AIM -
Word for word, quote all of the material, omitting the pictures.

DATA -
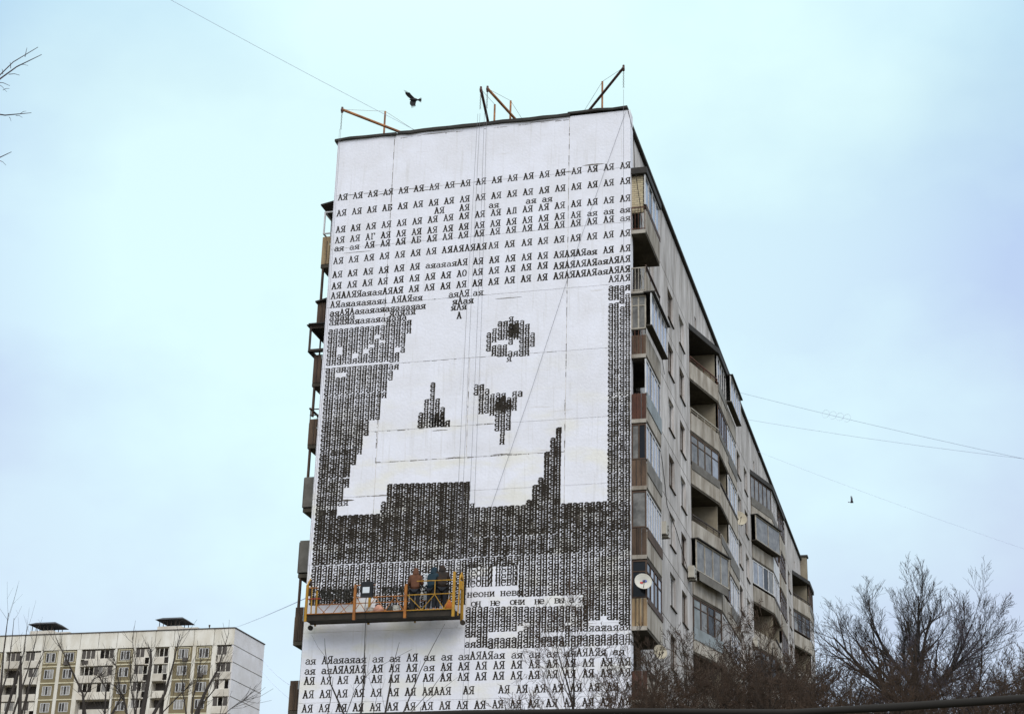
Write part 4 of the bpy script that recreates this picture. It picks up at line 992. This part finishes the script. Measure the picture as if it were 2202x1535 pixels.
def fshare(key, mb, m_, org):
    if key not in fmesh: fmesh[key] = mesh_of(key[0], mb, m_, org)
    return inst(key[0], fmesh[key], far, org)
rnd = random.Random(9)
for i in range(7):
    z1 = 61.8-2.8*i; z0 = z1-2.8
    for t_, a, b in PLAN:
        x0, x1 = FX-b, FX-a; w_ = b-a; o = (x0, FY, z0)
        if t_ == 'w':
            fshare(('bay_panel', round(w_,2)), MB().box(x0+.02, x1-.02, FY+.1, FY+1.55, z0+.22, z1-.02), 'far_brown', o)
            fshare(('bay_ledge', round(w_,2)), MB().box(x0+.02, x1-.02, FY+.02, FY+1.55, z0, z0+.2), 'far_cream', o)
            wx = x0+w_*.5-.85; mb = MB(); yy = FY+.06
            mb.box(wx, wx+1.7, yy, yy+.05, z0+.85, z0+.93); mb.box(wx, wx+1.7, yy, yy+.05, z0+2.32, z0+2.4)
            for dx in (0, .5, 1.0, 1.62): mb.box(wx+dx, wx+dx+.09, yy, yy+.05, z0+.93, z0+2.32)
            wn_ = fshare(('window', round(w_,2)), mb, 'white_frame', o)
            for dx, ww in ((.09, .41), (.59, .41), (1.09, .53)):
                key = ('pane', round(w_,2), dx, rnd.choice([0, 1]))
                if key not in fmesh: fmesh[key] = mesh_of('pane', MB().box(wx+dx, wx+dx+ww, FY+.085, FY+.095, z0+.93, z0+2.32), 'far_glass' if key[3] else 'window_dark', o)
                inst('pane', fmesh[key], wn_, o)
            if i == 0: fshare(('window_surround', round(w_,2)), MB().box(wx-.4, wx-.28, FY+.04, FY+.1, z0+.6, z0+2.66).box(wx+1.98, wx+2.1, FY+.04, FY+.1, z0+.6, z0+2.66).box(wx-.28, wx+1.98, FY+.04, FY+.1, z0+2.54, z0+2.66).box(wx-.28, wx+1.98, FY+.04, FY+.1, z0+.6, z0+.72), 'far_cream', o)
        elif t_ in 'bB':
            bl = fshare(('balcony', round(w_,2)), MB().box(x0, x1, FY-.1, FY+1.58, z0-.08, z0+.08), 'far_parapet', o)
            v = rnd.randint(0, 2)
            key = ('parapet', round(w_,2), v)
            if key not in fmesh: fmesh[key] = mesh_of('parapet', MB().box(x0+.04+(w_*.12 if v == 1 else 0), x1-.04-(w_*.25 if v == 2 else 0), FY-.16, FY-.101, z0-.02, z0+1.12), 'far_parapet', o)
            inst('parapet', fmesh[key], bl, o)
            n = 3 if t_ == 'b' else 7
            fr, pn = MB(), []
            for j in range(n+1):
                xx = x0+.1+(w_-.2)*j/n; fr.box(xx-.05, xx+.05, FY-.06, FY, z0+1.2, z1-.25)
            fr.box(x0+.05, x1-.05, FY-.07, FY+.01, z0+1.12, z0+1.2)
            key = ('glazing_frame', round(w_,2))
            if rnd.random() < .8:
                if key not in fmesh: fmesh[key] = mesh_of('glazing_frame', fr, 'far_white', o)
                inst('glazing_frame', fmesh[key], bl, o)
                for j in range(n):
                    if rnd.random() < .25: continue
                    xa = x0+.15+(w_-.2)*j/n; xb = x0+.05+(w_-.2)*(j+1)/n
                    key = ('bpane', round(w_,2), j, rnd.choice([0, 0, 1, 2]))
                    if key not in fmesh: fmesh[key] = mesh_of('pane', MB().box(xa, xb, FY-.035, FY-.025, z0+1.2, z1-.25), ('far_dark', 'far_glass', 'far_parapet')[key[3]], o)
                    inst('pane', fmesh[key], bl, o)
low = MB()
for i in range(7, 22):
    z1 = 61.8-2.8*i; z0 = z1-2.8
    for t_, a, b in PLAN:
        if t_ == 'w': low.box(FX-b+.02, FX-a-.02, FY+.1, FY+1.55, z0+.2, z0+.85).box(FX-b+.02, FX-a-.02, FY+.1, FY+1.55, z0+2.4, z1).box(FX-b+.02, FX-b+.6, FY+.1, FY+1.55, z0+.85, z0+2.4).box(FX-a-.6, FX-a-.02, FY+.1, FY+1.55, z0+.85, z0+2.4)
        elif t_ in 'bB': low.box(FX-b, FX-a, FY-.15, FY+1.58, z0-.08, z0+1.12)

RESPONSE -
Write part 4 of the bpy script that recreates this picture. It picks up at line 992. This part finishes the script. Measure the picture as if it were 2202x1535 pixels.
def fshare(key, mb, m_, org):
    if key not in fmesh: fmesh[key] = mesh_of(key[0], mb, m_, org)
    return inst(key[0], fmesh[key], far, org)
rnd = random.Random(9)
for i in range(7):
    z1 = 61.8-2.8*i; z0 = z1-2.8
    for t_, a, b in PLAN:
        x0, x1 = FX-b, FX-a; w_ = b-a; o = (x0, FY, z0)
        if t_ == 'w':
            fshare(('bay_panel', round(w_,2)), MB().box(x0+.02, x1-.02, FY+.1, FY+1.55, z0+.22, z1-.02), 'far_brown', o)
            fshare(('bay_ledge', round(w_,2)), MB().box(x0+.02, x1-.02, FY+.02, FY+1.55, z0, z0+.2), 'far_cream', o)
            wx = x0+w_*.5-.85; mb = MB(); yy = FY+.06
            mb.box(wx, wx+1.7, yy, yy+.05, z0+.85, z0+.93); mb.box(wx, wx+1.7, yy, yy+.05, z0+2.32, z0+2.4)
            for dx in (0, .5, 1.0, 1.62): mb.box(wx+dx, wx+dx+.09, yy, yy+.05, z0+.93, z0+2.32)
            wn_ = fshare(('window', round(w_,2)), mb, 'white_frame', o)
            for dx, ww in ((.09, .41), (.59, .41), (1.09, .53)):
                key = ('pane', round(w_,2), dx, rnd.choice([0, 1]))
                if key not in fmesh: fmesh[key] = mesh_of('pane', MB().box(wx+dx, wx+dx+ww, FY+.085, FY+.095, z0+.93, z0+2.32), 'far_glass' if key[3] else 'window_dark', o)
                inst('pane', fmesh[key], wn_, o)
            if i == 0: fshare(('window_surround', round(w_,2)), MB().box(wx-.4, wx-.28, FY+.04, FY+.1, z0+.6, z0+2.66).box(wx+1.98, wx+2.1, FY+.04, FY+.1, z0+.6, z0+2.66).box(wx-.28, wx+1.98, FY+.04, FY+.1, z0+2.54, z0+2.66).box(wx-.28, wx+1.98, FY+.04, FY+.1, z0+.6, z0+.72), 'far_cream', o)
        elif t_ in 'bB':
            bl = fshare(('balcony', round(w_,2)), MB().box(x0, x1, FY-.1, FY+1.58, z0-.08, z0+.08), 'far_parapet', o)
            v = rnd.randint(0, 2)
            key = ('parapet', round(w_,2), v)
            if key not in fmesh: fmesh[key] = mesh_of('parapet', MB().box(x0+.04+(w_*.12 if v == 1 else 0), x1-.04-(w_*.25 if v == 2 else 0), FY-.16, FY-.101, z0-.02, z0+1.12), 'far_parapet', o)
            inst('parapet', fmesh[key], bl, o)
            n = 3 if t_ == 'b' else 7
            fr, pn = MB(), []
            for j in range(n+1):
                xx = x0+.1+(w_-.2)*j/n; fr.box(xx-.05, xx+.05, FY-.06, FY, z0+1.2, z1-.25)
            fr.box(x0+.05, x1-.05, FY-.07, FY+.01, z0+1.12, z0+1.2)
            key = ('glazing_frame', round(w_,2))
            if rnd.random() < .8:
                if key not in fmesh: fmesh[key] = mesh_of('glazing_frame', fr, 'far_white', o)
                inst('glazing_frame', fmesh[key], bl, o)
                for j in range(n):
                    if rnd.random() < .25: continue
                    xa = x0+.15+(w_-.2)*j/n; xb = x0+.05+(w_-.2)*(j+1)/n
                    key = ('bpane', round(w_,2), j, rnd.choice([0, 0, 1, 2]))
                    if key not in fmesh: fmesh[key] = mesh_of('pane', MB().box(xa, xb, FY-.035, FY-.025, z0+1.2, z1-.25), ('far_dark', 'far_glass', 'far_parapet')[key[3]], o)
                    inst('pane', fmesh[key], bl, o)
low = MB()
for i in range(7, 22):
    z1 = 61.8-2.8*i; z0 = z1-2.8
    for t_, a, b in PLAN:
        if t_ == 'w': low.box(FX-b+.02, FX-a-.02, FY+.1, FY+1.55, z0+.2, z0+.85).box(FX-b+.02, FX-a-.02, FY+.1, FY+1.55, z0+2.4, z1).box(FX-b+.02, FX-b+.6, FY+.1, FY+1.55, z0+.85, z0+2.4).box(FX-a-.6, FX-a-.02, FY+.1, FY+1.55, z0+.85, z0+2.4)
        elif t_ in 'bB': low.box(FX-b, FX-a, FY-.15, FY+1.58, z0-.08, z0+1.12)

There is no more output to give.